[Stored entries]
>>>>
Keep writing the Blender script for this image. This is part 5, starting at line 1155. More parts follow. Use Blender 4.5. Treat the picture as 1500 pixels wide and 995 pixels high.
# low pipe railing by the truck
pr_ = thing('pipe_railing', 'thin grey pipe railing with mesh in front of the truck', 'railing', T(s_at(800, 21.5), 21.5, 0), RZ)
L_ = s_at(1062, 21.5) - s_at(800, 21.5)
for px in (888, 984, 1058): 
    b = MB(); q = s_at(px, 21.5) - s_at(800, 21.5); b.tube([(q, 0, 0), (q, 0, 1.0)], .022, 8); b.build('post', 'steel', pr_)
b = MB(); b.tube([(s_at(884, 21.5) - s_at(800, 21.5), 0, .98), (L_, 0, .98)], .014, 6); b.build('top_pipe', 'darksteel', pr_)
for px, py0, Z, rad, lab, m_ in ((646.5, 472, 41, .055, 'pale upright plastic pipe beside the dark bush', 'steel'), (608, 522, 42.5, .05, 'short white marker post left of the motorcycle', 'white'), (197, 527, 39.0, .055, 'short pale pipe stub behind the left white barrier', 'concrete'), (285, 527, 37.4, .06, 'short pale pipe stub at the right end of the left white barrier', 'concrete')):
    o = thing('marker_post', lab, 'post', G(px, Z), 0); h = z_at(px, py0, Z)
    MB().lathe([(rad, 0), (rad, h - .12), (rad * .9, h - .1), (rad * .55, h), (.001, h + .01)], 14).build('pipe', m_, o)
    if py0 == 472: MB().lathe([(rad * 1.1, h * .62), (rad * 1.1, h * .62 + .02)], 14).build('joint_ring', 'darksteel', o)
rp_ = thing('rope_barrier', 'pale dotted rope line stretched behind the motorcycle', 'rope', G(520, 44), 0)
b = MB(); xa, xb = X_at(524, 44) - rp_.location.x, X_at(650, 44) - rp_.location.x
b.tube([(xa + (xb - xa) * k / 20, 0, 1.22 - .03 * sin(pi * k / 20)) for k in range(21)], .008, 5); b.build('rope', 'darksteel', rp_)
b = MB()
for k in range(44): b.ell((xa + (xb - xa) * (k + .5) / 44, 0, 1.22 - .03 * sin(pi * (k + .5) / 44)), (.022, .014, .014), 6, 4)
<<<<
>>>>
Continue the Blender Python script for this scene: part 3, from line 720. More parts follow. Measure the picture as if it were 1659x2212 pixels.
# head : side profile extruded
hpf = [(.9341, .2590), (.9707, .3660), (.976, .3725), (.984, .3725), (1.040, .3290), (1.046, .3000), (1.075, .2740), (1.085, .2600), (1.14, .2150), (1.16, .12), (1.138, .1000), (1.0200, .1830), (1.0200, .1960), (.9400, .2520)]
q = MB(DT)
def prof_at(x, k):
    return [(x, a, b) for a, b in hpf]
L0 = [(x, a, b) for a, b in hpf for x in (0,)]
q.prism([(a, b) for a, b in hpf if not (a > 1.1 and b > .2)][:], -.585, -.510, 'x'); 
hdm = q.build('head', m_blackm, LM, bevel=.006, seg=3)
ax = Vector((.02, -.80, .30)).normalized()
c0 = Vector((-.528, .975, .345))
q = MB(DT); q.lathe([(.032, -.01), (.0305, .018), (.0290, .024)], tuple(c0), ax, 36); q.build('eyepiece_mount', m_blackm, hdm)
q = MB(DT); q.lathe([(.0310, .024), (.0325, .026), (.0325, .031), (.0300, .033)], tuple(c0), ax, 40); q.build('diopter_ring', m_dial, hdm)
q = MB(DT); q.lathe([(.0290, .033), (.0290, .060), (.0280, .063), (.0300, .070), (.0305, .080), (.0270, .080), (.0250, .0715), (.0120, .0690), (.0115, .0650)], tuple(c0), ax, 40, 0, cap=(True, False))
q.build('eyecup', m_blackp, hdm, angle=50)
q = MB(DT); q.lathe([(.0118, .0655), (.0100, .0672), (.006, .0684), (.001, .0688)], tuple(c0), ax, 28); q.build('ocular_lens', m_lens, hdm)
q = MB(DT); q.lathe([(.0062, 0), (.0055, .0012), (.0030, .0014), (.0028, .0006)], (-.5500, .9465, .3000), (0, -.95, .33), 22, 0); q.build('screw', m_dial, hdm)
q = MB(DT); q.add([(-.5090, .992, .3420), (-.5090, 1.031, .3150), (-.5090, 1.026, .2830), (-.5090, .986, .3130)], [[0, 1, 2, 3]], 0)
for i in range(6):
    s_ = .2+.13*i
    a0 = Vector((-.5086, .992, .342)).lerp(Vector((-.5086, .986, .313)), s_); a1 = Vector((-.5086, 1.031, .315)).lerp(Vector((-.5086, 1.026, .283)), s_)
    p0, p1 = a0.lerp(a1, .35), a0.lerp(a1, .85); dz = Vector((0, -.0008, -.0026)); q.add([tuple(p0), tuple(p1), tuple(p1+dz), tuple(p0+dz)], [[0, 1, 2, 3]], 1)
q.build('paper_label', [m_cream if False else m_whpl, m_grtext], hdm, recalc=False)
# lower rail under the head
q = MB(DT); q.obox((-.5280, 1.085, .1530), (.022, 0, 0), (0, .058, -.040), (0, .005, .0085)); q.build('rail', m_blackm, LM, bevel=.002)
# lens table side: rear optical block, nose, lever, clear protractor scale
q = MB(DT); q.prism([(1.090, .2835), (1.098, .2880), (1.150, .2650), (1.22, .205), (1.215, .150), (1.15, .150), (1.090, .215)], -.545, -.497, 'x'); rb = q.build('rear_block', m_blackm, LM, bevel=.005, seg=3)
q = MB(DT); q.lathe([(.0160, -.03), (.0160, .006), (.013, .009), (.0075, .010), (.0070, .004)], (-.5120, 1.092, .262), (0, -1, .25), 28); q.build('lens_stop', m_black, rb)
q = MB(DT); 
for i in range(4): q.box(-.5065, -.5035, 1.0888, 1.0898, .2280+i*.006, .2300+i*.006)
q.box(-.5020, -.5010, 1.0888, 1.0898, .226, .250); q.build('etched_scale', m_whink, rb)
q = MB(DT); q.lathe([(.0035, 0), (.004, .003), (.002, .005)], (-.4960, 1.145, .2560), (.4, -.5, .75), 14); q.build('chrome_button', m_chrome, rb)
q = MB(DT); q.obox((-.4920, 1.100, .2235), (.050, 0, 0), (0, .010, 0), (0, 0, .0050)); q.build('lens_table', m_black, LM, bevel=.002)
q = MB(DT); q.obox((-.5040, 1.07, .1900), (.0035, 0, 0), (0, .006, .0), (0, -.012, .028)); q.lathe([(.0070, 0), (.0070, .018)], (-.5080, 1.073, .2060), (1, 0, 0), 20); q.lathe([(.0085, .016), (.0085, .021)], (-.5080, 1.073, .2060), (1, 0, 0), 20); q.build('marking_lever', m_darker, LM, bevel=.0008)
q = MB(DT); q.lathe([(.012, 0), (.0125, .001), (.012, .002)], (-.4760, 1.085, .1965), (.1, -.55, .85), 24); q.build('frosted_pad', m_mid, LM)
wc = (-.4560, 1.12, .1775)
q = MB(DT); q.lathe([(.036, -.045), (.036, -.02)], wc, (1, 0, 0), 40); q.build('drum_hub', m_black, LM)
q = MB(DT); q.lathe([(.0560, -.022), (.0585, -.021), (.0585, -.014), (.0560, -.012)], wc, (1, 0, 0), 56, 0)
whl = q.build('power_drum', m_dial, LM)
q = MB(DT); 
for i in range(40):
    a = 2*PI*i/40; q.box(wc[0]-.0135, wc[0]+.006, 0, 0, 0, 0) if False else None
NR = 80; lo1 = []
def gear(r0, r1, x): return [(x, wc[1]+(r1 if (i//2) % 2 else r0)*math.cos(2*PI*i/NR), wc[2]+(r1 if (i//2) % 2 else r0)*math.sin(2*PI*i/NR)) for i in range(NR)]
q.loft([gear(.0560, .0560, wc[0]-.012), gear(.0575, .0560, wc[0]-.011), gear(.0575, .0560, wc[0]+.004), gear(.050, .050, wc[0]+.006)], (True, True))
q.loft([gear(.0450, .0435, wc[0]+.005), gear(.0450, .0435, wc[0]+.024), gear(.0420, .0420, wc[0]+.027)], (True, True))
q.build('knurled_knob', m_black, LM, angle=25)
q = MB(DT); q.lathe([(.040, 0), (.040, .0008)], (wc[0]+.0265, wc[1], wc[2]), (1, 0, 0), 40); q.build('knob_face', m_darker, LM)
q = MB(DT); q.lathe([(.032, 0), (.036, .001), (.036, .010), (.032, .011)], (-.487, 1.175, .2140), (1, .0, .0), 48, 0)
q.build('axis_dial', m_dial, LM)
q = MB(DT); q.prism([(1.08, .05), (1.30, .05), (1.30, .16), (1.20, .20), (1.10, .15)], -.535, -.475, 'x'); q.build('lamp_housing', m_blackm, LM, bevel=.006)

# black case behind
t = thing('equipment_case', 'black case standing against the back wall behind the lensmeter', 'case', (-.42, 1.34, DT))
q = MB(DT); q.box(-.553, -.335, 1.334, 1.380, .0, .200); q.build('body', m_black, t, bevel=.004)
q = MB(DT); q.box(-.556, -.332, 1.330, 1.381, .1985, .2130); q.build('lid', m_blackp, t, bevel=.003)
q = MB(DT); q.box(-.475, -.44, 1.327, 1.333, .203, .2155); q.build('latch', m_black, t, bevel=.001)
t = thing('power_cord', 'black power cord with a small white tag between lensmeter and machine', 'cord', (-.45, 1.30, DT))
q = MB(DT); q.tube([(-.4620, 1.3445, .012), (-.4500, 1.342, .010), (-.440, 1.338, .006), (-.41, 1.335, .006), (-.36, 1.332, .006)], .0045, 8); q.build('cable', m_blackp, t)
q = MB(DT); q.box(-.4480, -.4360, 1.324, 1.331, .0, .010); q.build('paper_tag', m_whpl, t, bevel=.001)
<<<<
>>>>
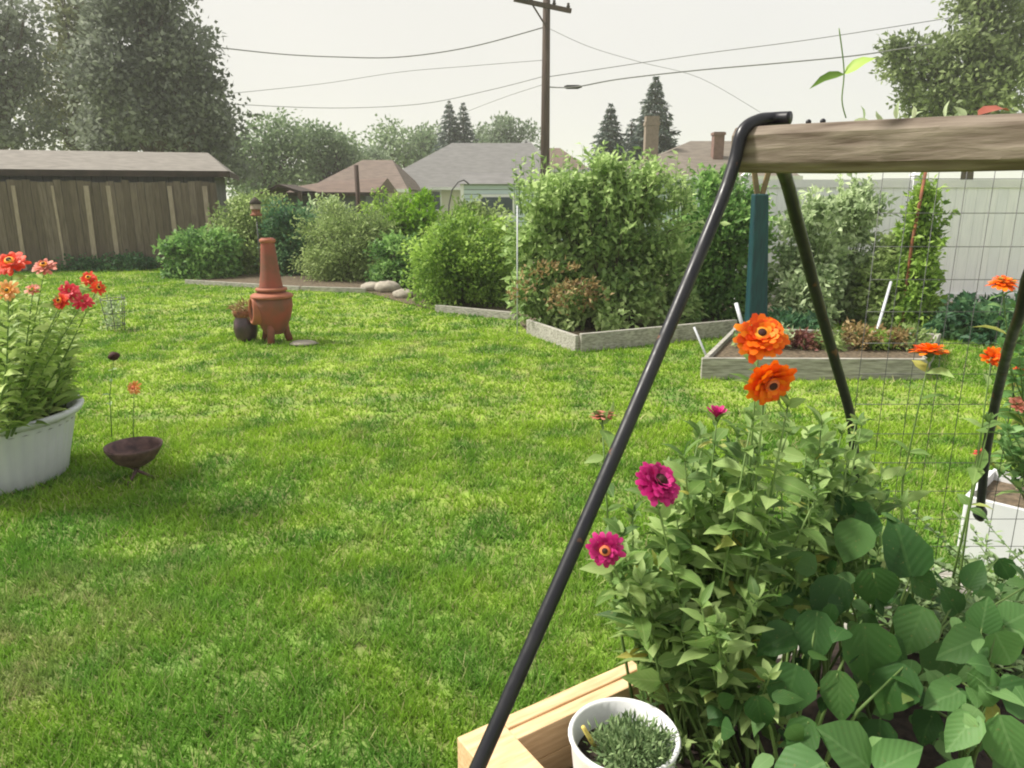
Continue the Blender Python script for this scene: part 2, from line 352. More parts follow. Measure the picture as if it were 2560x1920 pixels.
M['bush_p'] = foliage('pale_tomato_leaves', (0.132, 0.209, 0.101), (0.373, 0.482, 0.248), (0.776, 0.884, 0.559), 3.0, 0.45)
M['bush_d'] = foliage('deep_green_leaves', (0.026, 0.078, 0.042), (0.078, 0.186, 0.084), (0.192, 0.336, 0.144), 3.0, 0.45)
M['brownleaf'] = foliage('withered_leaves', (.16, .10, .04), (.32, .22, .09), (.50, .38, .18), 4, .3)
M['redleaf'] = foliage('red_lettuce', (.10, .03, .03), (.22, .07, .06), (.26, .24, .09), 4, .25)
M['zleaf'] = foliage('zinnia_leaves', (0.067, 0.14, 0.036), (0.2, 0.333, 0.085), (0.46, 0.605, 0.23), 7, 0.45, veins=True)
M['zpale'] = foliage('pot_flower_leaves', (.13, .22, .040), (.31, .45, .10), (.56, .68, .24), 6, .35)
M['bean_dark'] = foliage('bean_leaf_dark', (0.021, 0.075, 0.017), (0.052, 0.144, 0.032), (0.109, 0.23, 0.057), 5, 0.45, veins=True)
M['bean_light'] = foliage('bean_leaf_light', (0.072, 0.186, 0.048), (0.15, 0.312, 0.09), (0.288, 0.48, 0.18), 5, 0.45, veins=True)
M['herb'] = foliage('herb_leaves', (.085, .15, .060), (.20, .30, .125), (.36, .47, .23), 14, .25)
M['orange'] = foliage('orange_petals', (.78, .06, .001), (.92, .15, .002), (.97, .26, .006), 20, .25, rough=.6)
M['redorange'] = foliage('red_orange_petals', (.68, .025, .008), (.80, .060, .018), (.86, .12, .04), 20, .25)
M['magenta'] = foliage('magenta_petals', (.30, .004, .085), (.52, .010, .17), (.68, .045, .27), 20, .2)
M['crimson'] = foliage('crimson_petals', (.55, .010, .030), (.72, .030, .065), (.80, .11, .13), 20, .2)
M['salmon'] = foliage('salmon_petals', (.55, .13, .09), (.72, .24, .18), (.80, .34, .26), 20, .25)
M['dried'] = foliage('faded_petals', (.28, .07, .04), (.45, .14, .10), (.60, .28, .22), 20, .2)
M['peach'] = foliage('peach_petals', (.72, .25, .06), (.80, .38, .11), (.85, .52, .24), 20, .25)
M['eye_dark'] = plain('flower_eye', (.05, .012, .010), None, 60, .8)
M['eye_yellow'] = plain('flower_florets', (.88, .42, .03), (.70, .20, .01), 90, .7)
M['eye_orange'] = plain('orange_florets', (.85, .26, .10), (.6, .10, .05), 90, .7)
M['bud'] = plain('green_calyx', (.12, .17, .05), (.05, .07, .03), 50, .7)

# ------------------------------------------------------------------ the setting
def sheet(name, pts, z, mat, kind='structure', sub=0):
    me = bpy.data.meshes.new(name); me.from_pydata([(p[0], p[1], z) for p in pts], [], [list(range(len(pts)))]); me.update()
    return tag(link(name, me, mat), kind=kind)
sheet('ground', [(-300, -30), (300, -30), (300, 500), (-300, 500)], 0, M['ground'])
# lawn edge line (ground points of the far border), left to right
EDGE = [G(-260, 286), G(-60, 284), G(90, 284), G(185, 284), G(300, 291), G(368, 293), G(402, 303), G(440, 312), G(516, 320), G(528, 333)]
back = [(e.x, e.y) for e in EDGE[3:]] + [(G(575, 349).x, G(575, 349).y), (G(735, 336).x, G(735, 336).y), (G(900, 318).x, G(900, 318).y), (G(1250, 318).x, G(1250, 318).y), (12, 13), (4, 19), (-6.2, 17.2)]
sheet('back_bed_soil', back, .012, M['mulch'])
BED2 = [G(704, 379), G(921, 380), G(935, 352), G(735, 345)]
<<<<
#### What is expected:
Where does the word "Measure" appear in the listing? List each line that holds it.

#### In response:
Continue the Blender Python script for this scene: part 3, from line 720. More parts follow. Measure the picture as if it were 1659x2212 pixels.
Continue the Blender Python script for this scene: part 2, from line 352. More parts follow. Measure the picture as if it were 2560x1920 pixels.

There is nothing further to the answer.